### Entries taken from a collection
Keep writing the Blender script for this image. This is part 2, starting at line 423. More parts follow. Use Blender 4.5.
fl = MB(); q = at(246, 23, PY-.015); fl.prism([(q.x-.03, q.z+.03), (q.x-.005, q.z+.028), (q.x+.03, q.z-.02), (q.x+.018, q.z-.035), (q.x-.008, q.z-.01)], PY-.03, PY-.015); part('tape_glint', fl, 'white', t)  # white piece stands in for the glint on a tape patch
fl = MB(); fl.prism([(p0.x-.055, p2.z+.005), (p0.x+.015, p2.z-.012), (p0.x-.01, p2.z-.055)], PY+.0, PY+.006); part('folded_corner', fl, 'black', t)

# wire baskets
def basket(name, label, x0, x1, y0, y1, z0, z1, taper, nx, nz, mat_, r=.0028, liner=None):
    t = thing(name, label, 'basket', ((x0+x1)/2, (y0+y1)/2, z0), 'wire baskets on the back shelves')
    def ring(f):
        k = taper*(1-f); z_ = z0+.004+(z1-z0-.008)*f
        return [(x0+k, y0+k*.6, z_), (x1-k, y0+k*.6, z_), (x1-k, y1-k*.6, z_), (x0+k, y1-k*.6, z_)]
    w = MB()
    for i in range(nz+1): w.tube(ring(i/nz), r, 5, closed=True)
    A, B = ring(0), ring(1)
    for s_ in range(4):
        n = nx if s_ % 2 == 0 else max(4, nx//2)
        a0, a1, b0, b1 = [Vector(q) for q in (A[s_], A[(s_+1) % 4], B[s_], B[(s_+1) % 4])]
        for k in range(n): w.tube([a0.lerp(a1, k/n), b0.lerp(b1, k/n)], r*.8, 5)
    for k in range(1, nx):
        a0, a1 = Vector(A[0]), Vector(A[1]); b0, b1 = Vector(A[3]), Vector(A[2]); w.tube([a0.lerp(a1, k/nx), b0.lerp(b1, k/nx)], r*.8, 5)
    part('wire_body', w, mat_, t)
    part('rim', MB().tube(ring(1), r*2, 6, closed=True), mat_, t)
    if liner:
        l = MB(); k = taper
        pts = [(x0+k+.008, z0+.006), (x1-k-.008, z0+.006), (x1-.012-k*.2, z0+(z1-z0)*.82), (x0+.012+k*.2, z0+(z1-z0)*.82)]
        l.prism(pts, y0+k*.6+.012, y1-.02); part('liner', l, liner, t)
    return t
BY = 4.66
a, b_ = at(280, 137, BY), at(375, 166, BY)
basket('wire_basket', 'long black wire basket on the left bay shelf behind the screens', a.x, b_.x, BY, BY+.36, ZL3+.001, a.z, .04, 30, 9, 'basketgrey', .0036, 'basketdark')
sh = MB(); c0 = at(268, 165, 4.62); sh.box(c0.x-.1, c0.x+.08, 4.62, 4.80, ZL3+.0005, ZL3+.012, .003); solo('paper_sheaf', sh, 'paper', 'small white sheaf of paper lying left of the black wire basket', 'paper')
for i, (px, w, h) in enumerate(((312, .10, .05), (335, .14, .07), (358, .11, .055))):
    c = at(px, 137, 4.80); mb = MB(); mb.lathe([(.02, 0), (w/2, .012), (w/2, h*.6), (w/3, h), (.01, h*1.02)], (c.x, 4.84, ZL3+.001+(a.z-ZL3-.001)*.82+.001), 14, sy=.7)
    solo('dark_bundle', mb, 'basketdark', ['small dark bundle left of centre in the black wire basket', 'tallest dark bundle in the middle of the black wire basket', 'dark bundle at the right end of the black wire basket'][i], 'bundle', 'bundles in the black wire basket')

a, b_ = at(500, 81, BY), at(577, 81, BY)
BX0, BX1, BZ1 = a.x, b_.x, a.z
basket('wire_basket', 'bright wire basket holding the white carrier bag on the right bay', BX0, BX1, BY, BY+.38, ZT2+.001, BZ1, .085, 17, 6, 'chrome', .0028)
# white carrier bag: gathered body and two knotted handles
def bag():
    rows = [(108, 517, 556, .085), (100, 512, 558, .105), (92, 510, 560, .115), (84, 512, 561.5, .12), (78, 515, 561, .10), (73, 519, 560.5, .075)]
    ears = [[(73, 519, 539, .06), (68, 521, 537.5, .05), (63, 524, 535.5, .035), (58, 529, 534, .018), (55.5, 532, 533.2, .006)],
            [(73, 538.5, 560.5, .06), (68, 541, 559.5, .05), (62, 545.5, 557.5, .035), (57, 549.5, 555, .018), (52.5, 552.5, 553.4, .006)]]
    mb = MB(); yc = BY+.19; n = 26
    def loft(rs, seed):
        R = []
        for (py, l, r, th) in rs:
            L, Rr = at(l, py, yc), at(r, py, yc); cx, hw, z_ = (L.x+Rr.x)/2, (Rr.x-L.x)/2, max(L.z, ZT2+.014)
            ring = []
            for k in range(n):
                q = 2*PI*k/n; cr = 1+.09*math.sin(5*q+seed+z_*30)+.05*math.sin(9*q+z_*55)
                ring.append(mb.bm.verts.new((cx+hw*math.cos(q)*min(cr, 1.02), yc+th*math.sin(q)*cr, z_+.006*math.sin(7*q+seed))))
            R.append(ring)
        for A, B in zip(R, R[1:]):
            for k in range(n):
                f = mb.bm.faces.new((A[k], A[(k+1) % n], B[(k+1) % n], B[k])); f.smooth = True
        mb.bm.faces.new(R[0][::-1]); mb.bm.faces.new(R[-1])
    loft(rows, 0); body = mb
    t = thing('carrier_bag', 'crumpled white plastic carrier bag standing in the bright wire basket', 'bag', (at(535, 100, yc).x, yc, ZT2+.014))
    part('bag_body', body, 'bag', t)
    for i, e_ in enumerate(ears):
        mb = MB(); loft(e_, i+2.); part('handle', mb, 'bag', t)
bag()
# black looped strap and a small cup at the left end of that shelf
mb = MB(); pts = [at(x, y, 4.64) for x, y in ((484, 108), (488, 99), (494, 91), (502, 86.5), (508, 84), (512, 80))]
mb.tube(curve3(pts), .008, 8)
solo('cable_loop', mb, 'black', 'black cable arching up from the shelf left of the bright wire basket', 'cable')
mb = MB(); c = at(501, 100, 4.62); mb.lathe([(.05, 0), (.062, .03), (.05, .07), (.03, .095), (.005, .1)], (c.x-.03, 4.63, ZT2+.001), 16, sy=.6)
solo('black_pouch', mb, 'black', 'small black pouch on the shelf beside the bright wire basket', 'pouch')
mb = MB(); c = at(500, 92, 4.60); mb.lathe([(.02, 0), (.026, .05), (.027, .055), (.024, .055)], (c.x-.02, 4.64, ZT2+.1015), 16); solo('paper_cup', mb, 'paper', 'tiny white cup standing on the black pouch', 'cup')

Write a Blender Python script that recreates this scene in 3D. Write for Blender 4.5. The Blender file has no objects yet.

### Given instruction
Retype all of the entries precisely as they are.

### The answer
Keep writing the Blender script for this image. This is part 2, starting at line 423. More parts follow. Use Blender 4.5.
fl = MB(); q = at(246, 23, PY-.015); fl.prism([(q.x-.03, q.z+.03), (q.x-.005, q.z+.028), (q.x+.03, q.z-.02), (q.x+.018, q.z-.035), (q.x-.008, q.z-.01)], PY-.03, PY-.015); part('tape_glint', fl, 'white', t)  # white piece stands in for the glint on a tape patch
fl = MB(); fl.prism([(p0.x-.055, p2.z+.005), (p0.x+.015, p2.z-.012), (p0.x-.01, p2.z-.055)], PY+.0, PY+.006); part('folded_corner', fl, 'black', t)

# wire baskets
def basket(name, label, x0, x1, y0, y1, z0, z1, taper, nx, nz, mat_, r=.0028, liner=None):
    t = thing(name, label, 'basket', ((x0+x1)/2, (y0+y1)/2, z0), 'wire baskets on the back shelves')
    def ring(f):
        k = taper*(1-f); z_ = z0+.004+(z1-z0-.008)*f
        return [(x0+k, y0+k*.6, z_), (x1-k, y0+k*.6, z_), (x1-k, y1-k*.6, z_), (x0+k, y1-k*.6, z_)]
    w = MB()
    for i in range(nz+1): w.tube(ring(i/nz), r, 5, closed=True)
    A, B = ring(0), ring(1)
    for s_ in range(4):
        n = nx if s_ % 2 == 0 else max(4, nx//2)
        a0, a1, b0, b1 = [Vector(q) for q in (A[s_], A[(s_+1) % 4], B[s_], B[(s_+1) % 4])]
        for k in range(n): w.tube([a0.lerp(a1, k/n), b0.lerp(b1, k/n)], r*.8, 5)
    for k in range(1, nx):
        a0, a1 = Vector(A[0]), Vector(A[1]); b0, b1 = Vector(A[3]), Vector(A[2]); w.tube([a0.lerp(a1, k/nx), b0.lerp(b1, k/nx)], r*.8, 5)
    part('wire_body', w, mat_, t)
    part('rim', MB().tube(ring(1), r*2, 6, closed=True), mat_, t)
    if liner:
        l = MB(); k = taper
        pts = [(x0+k+.008, z0+.006), (x1-k-.008, z0+.006), (x1-.012-k*.2, z0+(z1-z0)*.82), (x0+.012+k*.2, z0+(z1-z0)*.82)]
        l.prism(pts, y0+k*.6+.012, y1-.02); part('liner', l, liner, t)
    return t
BY = 4.66
a, b_ = at(280, 137, BY), at(375, 166, BY)
basket('wire_basket', 'long black wire basket on the left bay shelf behind the screens', a.x, b_.x, BY, BY+.36, ZL3+.001, a.z, .04, 30, 9, 'basketgrey', .0036, 'basketdark')
sh = MB(); c0 = at(268, 165, 4.62); sh.box(c0.x-.1, c0.x+.08, 4.62, 4.80, ZL3+.0005, ZL3+.012, .003); solo('paper_sheaf', sh, 'paper', 'small white sheaf of paper lying left of the black wire basket', 'paper')
for i, (px, w, h) in enumerate(((312, .10, .05), (335, .14, .07), (358, .11, .055))):
    c = at(px, 137, 4.80); mb = MB(); mb.lathe([(.02, 0), (w/2, .012), (w/2, h*.6), (w/3, h), (.01, h*1.02)], (c.x, 4.84, ZL3+.001+(a.z-ZL3-.001)*.82+.001), 14, sy=.7)
    solo('dark_bundle', mb, 'basketdark', ['small dark bundle left of centre in the black wire basket', 'tallest dark bundle in the middle of the black wire basket', 'dark bundle at the right end of the black wire basket'][i], 'bundle', 'bundles in the black wire basket')

a, b_ = at(500, 81, BY), at(577, 81, BY)
BX0, BX1, BZ1 = a.x, b_.x, a.z
basket('wire_basket', 'bright wire basket holding the white carrier bag on the right bay', BX0, BX1, BY, BY+.38, ZT2+.001, BZ1, .085, 17, 6, 'chrome', .0028)
# white carrier bag: gathered body and two knotted handles
def bag():
    rows = [(108, 517, 556, .085), (100, 512, 558, .105), (92, 510, 560, .115), (84, 512, 561.5, .12), (78, 515, 561, .10), (73, 519, 560.5, .075)]
    ears = [[(73, 519, 539, .06), (68, 521, 537.5, .05), (63, 524, 535.5, .035), (58, 529, 534, .018), (55.5, 532, 533.2, .006)],
            [(73, 538.5, 560.5, .06), (68, 541, 559.5, .05), (62, 545.5, 557.5, .035), (57, 549.5, 555, .018), (52.5, 552.5, 553.4, .006)]]
    mb = MB(); yc = BY+.19; n = 26
    def loft(rs, seed):
        R = []
        for (py, l, r, th) in rs:
            L, Rr = at(l, py, yc), at(r, py, yc); cx, hw, z_ = (L.x+Rr.x)/2, (Rr.x-L.x)/2, max(L.z, ZT2+.014)
            ring = []
            for k in range(n):
                q = 2*PI*k/n; cr = 1+.09*math.sin(5*q+seed+z_*30)+.05*math.sin(9*q+z_*55)
                ring.append(mb.bm.verts.new((cx+hw*math.cos(q)*min(cr, 1.02), yc+th*math.sin(q)*cr, z_+.006*math.sin(7*q+seed))))
            R.append(ring)
        for A, B in zip(R, R[1:]):
            for k in range(n):
                f = mb.bm.faces.new((A[k], A[(k+1) % n], B[(k+1) % n], B[k])); f.smooth = True
        mb.bm.faces.new(R[0][::-1]); mb.bm.faces.new(R[-1])
    loft(rows, 0); body = mb
    t = thing('carrier_bag', 'crumpled white plastic carrier bag standing in the bright wire basket', 'bag', (at(535, 100, yc).x, yc, ZT2+.014))
    part('bag_body', body, 'bag', t)
    for i, e_ in enumerate(ears):
        mb = MB(); loft(e_, i+2.); part('handle', mb, 'bag', t)
bag()
# black looped strap and a small cup at the left end of that shelf
mb = MB(); pts = [at(x, y, 4.64) for x, y in ((484, 108), (488, 99), (494, 91), (502, 86.5), (508, 84), (512, 80))]
mb.tube(curve3(pts), .008, 8)
solo('cable_loop', mb, 'black', 'black cable arching up from the shelf left of the bright wire basket', 'cable')
mb = MB(); c = at(501, 100, 4.62); mb.lathe([(.05, 0), (.062, .03), (.05, .07), (.03, .095), (.005, .1)], (c.x-.03, 4.63, ZT2+.001), 16, sy=.6)
solo('black_pouch', mb, 'black', 'small black pouch on the shelf beside the bright wire basket', 'pouch')
mb = MB(); c = at(500, 92, 4.60); mb.lathe([(.02, 0), (.026, .05), (.027, .055), (.024, .055)], (c.x-.02, 4.64, ZT2+.1015), 16); solo('paper_cup', mb, 'paper', 'tiny white cup standing on the black pouch', 'cup')

Write a Blender Python script that recreates this scene in 3D. Write for Blender 4.5. The Blender file has no objects yet.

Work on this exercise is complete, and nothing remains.